■ **Source excerpt**
## BEGIN
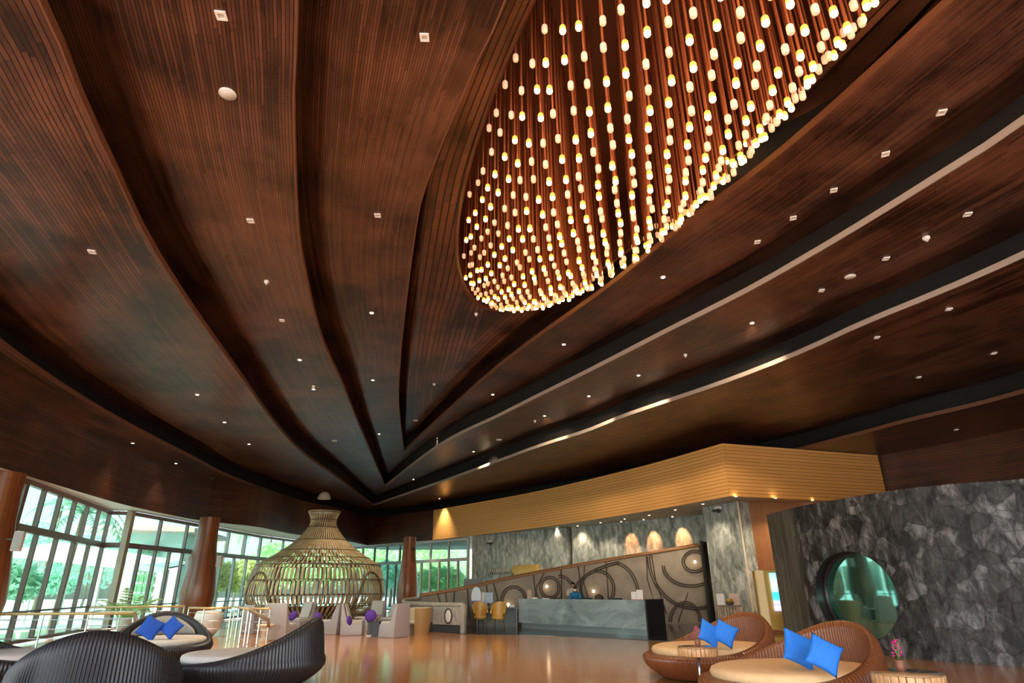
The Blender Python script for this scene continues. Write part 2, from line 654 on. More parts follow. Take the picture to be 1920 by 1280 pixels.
# ceiling void over the chandelier
vm = MB()
NE = 72
rings = [[ell(2 * PI * k / NE, 1.02, Z[4] - .02) for k in range(NE)], [ell(2 * PI * k / NE, 1.02, Z[4] + 1.6) for k in range(NE)]]
vm.ring_strip(rings, 0, True, False, False)
vm.ring_strip([[ell(2 * PI * k / NE, 1.05, Z[4] - .03) for k in range(NE)], [ell(2 * PI * k / NE, 1.02, Z[4] - .03) for k in range(NE)], [ell(2 * PI * k / NE, 1.02, Z[4] + .05) for k in range(NE)]], 0, True)
vm.poly([ell(2 * PI * k / NE, 1.02, Z[4] + 1.6) for k in range(NE)], 0)
struct('ceiling_recess', vm, mat('dark_red_recess', (.09, .028, .015), .5), None, 'dark oval ceiling recess the pendant lamps hang from')

# ------------------------------------------------------------------ fascia, walls, floor
def wall_strip(curve, z0, z1, thick, side, mats, umode='h'):
    """a wall following a curve; planks are counted along the height"""
    mb = MB()
    L = 0
    for a, b in zip(curve, curve[1:]):
        d = (b - a)
        dl = d.length
        d = d.normalized()
        nn = Vector((-d.y, d.x, 0)) * thick * side
        a0, b0, a1, b1 = [Vector((p.x, p.y, z)) for z in (z0, z1) for p in (a, b)]
        uv = [(z0, L), (z0, L + dl), (z1, L + dl), (z1, L)] if umode == 'h' else [(L, z0), (L + dl, z0), (L + dl, z1), (L, z1)]
        mb.quad(a0, b0, b1, a1, 0, uv)
        mb.quad(a0 + nn, b0 + nn, b1 + nn, a1 + nn, 0, uv)
        mb.quad(a0, b0, b0 + nn, a0 + nn, len(mats) - 1, uv)
        mb.quad(a1, b1, b1 + nn, a1 + nn, 0, uv)
        L += dl
    for p, d in ((curve[0], curve[1] - curve[0]), (curve[-1], curve[-1] - curve[-2])):
        d = d.normalized()
        nn = Vector((-d.y, d.x, 0)) * thick * side
        q = Vector((p.x, p.y, z0))
        r_ = Vector((p.x, p.y, z1))
        mb.quad(q, q + nn, r_ + nn, r_, 0, [(z0, 0), (z0, thick), (z1, thick), (z1, 0)])
    return mb


struct('wall_left', wall_strip(fascL, ZF, Z[0] + .02, .25, -1, [FASC, WHITE]), [FASC, WHITE])
kR = [i for i, p in enumerate(fascR) if p.x <= 15.3][-1]
struct('wall_back', wall_strip(fascR[:kR + 1], ZF, Z[0] + .02, .25, 1, [FASC, WHITE]), [FASC, WHITE])
struct('wall_right', wall_strip(fascR[kR:], 0, Z[0] + .02, .25, 1, [FASC, FASC]), [FASC, FASC])

# floor
fm = MB()
fx0, fx1, fy0, fy1 = -20, 20, -8, 53
fm.quad((fx0, fy0, 0), (fx1, fy0, 0), (fx1, fy1, 0), (fx0, fy1, 0), 0, [(fy0, fx0), (fy0, fx1), (fy1, fx1), (fy1, fx0)])
fm.quad((fx0, fy0, -.3), (fx1, fy0, -.3), (fx1, fy1, -.3), (fx0, fy1, -.3), 0, [(0, 0)] * 4)
for a, b in (((fx0, fy0), (fx1, fy0)), ((fx1, fy0), (fx1, fy1)), ((fx1, fy1), (fx0, fy1)), ((fx0, fy1), (fx0, fy0))):
    fm.quad((*a, -.3), (*b, -.3), (*b, 0), (*a, 0), 0, [(0, 0)] * 4)
struct('floor', fm, FLOOR)

# dark stone dais under the reception
dm = MB()
dais = [at(872, 1189, 0), at(1040, 1192, 0), at(1160, 1197, 0), at(1262, 1203, 0), Vector((9.3, 20.6, 0)), Vector((9.5, 30, 0)), Vector((-2.5, 42, 0)), Vector((-5.2, 30, 0)), Vector((-3.2, 25.2, 0))]
dm.prism(dais, .0, .012)
struct('floor_reception', dm, DSTONE)

# reception stone wall, pillar, brown panel
RW0, RW1 = Vector((-2.7, 41.4, 0)), Vector((9.3, 29.4, 0))


def flat_wall(p, q, z0, z1, th, m, name, umode='v', back=(0, 0)):
    mb = wall_strip([Vector((p[0], p[1], 0)), Vector((q[0], q[1], 0))], z0, z1, th, 1, [m], umode)
    return struct(name, mb, [m])


flat_wall(RW0, RW0.lerp(RW1, .47), 0, ZF, .4, RSTONE, 'wall_reception')
flat_wall(RW0.lerp(RW1, .492), RW1, 0, ZF, .4, RSTONE, 'wall_reception_east')
flat_wall(RW0.lerp(RW1, .44) + Vector((.3, .3, 0)), RW0.lerp(RW1, .52) + Vector((.3, .3, 0)), 0, ZF, .3, RECESS, 'wall_slot')
PL, PR = at(1317, 951, ZF), at(1382, 939, ZF)
PL, PR = Vector((PL.x, PL.y, 0)), Vector((PR.x, PR.y, 0))
pm = MB()
dpl = (PR - PL).normalized()
npl = Vector((-dpl.y, dpl.x, 0)) * .9
wP = (PR - PL).length
for a, b, L in ((PL, PR, 0), (PR, PR + npl, wP), (PR + npl, PL + npl, 0), (PL + npl, PL, 0)):
    d = (b - a).length
    pm.quad((a.x, a.y, 0), (b.x, b.y, 0), (b.x, b.y, ZF), (a.x, a.y, ZF), 0, [(L, 0), (L + d, 0), (L + d, ZF), (L, ZF)])
struct('wall_pillar', pm, [RSTONE], None, 'grey green marble pillar beside the reception')
tb = MB()
tb.box((PR.x, PR.y, ZF / 2), (.06, .06, ZF - .01))
struct('trim_9', tb, mat('cream_edge', (.72, .62, .5), .5))
bw = MB()
x0 = PR.x + .1
bw.box(((x0 + 16) / 2, PR.y + .35, ZF / 2), (16 - x0, .2, ZF))
bwv = wall_strip([Vector((x0, PR.y + .2, 0)), Vector((15.6, PR.y + .2, 0))], 0, ZF, .2, 1, [PANL], 'v')
struct('wall_panel', bwv, [PANL], None, 'brown wood panelled wall behind the display kiosk')

# golden slatted canopy over the reception
cf = crom([at(x, y, ZF) for x, y in ((811, 1012), (1000, 990), (1200, 960), (1368, 930))], 20)
crt = Vector((15.6, 26.1, ZF))
ZC = Z[0] - .02
cb = MB()
plan = [(p.x, p.y) for p in cf] + [(crt.x, crt.y), (12, 27.5), (1.2, 39.2), (-4.0, 45.2)]
cb.prism(plan, ZF, ZC, 0, 0, 1)
struct('ceiling_canopy', cb, [CANO, mat('canopy_soffit', (.46, .40, .31), .5)], None, 'golden slatted wooden canopy over the reception')

# ------------------------------------------------------------------ curved slate wall with round window
ZS = 3.5
cw = [at(x, y, ZS) for x, y in ((1437, 965), (1490, 951), (1560, 938), (1630, 926), (1700, 916), (1810, 905), (1920, 897))]
cw = crom([Vector((p.x, p.y, 0)) for p in cw] + [Vector((12.4, 10.2, 0)), Vector((14.6, 8.6, 0)), Vector((18, 7, 0))], 120)
LCW = [0]
for a, b in zip(cw, cw[1:]):
    LCW.append(LCW[-1] + (b - a).length)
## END
■ **Exercise brief**
Write out exactly the opening lines of the data, stopping after the line that holds "lamps hang from')". Exclude pictures.

■ **Response to the task**
The Blender Python script for this scene continues. Write part 2, from line 654 on. More parts follow. Take the picture to be 1920 by 1280 pixels.
# ceiling void over the chandelier
vm = MB()
NE = 72
rings = [[ell(2 * PI * k / NE, 1.02, Z[4] - .02) for k in range(NE)], [ell(2 * PI * k / NE, 1.02, Z[4] + 1.6) for k in range(NE)]]
vm.ring_strip(rings, 0, True, False, False)
vm.ring_strip([[ell(2 * PI * k / NE, 1.05, Z[4] - .03) for k in range(NE)], [ell(2 * PI * k / NE, 1.02, Z[4] - .03) for k in range(NE)], [ell(2 * PI * k / NE, 1.02, Z[4] + .05) for k in range(NE)]], 0, True)
vm.poly([ell(2 * PI * k / NE, 1.02, Z[4] + 1.6) for k in range(NE)], 0)
struct('ceiling_recess', vm, mat('dark_red_recess', (.09, .028, .015), .5), None, 'dark oval ceiling recess the pendant lamps hang from')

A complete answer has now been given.